企業サイドから考えても、国内資本や国内のクレジットライン(融資枠)は国内事業にとっておきたいというのがホンネだろう。

企業の海外進出はむしろ歓迎すべき話であるにもかかわらず、いざ日本国外に出た瞬間に金融取引のルールが変わってしまうという現実=大きなカベが存在している。
日本の銀行の信用力は高いので、日本国内の銀行からクレジットがつけば海外銀行もクレジットを出すことができるが、やはりこの考え方は残念ながら大手企業に当てはまりやすいものとなっている。

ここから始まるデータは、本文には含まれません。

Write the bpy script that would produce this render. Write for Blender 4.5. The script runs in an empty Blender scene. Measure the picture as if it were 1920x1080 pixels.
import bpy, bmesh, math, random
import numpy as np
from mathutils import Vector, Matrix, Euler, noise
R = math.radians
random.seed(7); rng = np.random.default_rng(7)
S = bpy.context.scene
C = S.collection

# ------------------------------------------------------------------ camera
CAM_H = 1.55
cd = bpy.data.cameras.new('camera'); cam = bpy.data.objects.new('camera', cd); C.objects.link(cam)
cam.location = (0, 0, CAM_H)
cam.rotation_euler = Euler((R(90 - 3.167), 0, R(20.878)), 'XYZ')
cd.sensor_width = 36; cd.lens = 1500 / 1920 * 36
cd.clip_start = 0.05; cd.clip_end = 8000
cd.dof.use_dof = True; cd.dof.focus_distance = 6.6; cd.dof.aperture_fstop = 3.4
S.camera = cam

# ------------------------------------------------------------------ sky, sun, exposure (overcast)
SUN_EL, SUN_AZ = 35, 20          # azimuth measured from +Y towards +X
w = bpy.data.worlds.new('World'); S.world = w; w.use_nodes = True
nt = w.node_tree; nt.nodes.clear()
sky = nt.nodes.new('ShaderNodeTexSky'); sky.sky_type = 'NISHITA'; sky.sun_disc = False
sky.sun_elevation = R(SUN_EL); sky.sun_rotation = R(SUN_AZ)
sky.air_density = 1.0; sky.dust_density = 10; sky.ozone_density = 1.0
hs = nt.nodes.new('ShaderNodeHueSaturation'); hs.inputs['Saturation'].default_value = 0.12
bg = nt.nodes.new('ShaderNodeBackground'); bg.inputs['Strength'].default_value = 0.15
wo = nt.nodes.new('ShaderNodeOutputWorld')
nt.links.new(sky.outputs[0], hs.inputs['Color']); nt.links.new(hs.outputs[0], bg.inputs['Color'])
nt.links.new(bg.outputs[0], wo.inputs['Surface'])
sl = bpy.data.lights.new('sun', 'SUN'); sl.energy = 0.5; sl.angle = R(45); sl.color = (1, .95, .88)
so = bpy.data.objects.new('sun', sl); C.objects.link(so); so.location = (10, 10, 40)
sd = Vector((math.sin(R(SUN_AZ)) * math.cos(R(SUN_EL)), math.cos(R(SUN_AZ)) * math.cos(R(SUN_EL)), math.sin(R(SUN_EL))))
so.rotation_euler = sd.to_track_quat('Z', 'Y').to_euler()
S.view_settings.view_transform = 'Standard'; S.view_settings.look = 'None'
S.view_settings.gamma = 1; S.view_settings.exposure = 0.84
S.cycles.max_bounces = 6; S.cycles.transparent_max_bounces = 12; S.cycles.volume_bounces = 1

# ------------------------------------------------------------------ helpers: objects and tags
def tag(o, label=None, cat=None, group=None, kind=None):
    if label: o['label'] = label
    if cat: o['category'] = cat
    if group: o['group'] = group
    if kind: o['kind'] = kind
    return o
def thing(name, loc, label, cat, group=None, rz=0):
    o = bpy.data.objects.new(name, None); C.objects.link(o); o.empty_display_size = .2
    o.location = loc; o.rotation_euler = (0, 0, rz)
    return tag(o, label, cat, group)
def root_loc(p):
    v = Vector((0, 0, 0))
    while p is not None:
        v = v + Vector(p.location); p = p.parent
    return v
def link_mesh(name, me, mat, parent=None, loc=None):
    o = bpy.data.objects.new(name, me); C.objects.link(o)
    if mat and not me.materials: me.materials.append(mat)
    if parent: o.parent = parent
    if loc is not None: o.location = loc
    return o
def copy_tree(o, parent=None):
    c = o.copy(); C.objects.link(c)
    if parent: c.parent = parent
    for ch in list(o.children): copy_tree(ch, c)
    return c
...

当然ながら良いバランスシートや担保提供が必要になるものの、日本国内の資産を担保にして、海外銀行と海外現地法人の直接の取引を開始するお手伝いをさせていただくのが当社のコンサルティング商品となる。
中小企業の現地法人におけるローカル銀行からの資金調達や富裕層の相続税対策などに威力を発揮している。

 

ケース1:日本国内法人のバランスシートを活用する方法(企業資産活用)

日本国内法人ではきちんとした利益を出し国内における銀行取引もバッチリだが、海外進出先の融資枠確保が思うようにいかない。
このような悩みを持つ企業経営者はとても多いはずだし、中小企業の海外進出が増えれば増えるほど、より顕在化してくる問題のひとつだ。

もちろん国内銀行もまたは日本政府も中小企業の海外進出を後押しするための政策を矢継ぎ早に打ってくるとは思われるが、現時点では国内銀行にブレイクスルーが少ないのも現実だ。

 

ケース2:資産管理会社を活用するケース

未上場のオーナー企業の場合、オーナー家が資産管理会社をファミリー保有していることが多い。
このような資産管理会社は、自社株や不動産を実質的に所有し、ファミリーへの所得分配や相続財産の評価を下げることなどにも活用されていると想定される。
とてもいい節税策のひとつのはずだ。

一方、税金の関係上、多額の内部留保を積み上げていることも、資産管理会社には目立つ事例となっており、
このような資産管理会社が海外銀行口座を保有することで海外事業での資金調達に役立てることができる。

もちろん海外事業展開予定がない場合は、外貨運用や相続税対策にも活用できるスグレモノなのだ。
資金使途や振り込み名義が自由であることが大きな優位性となっている。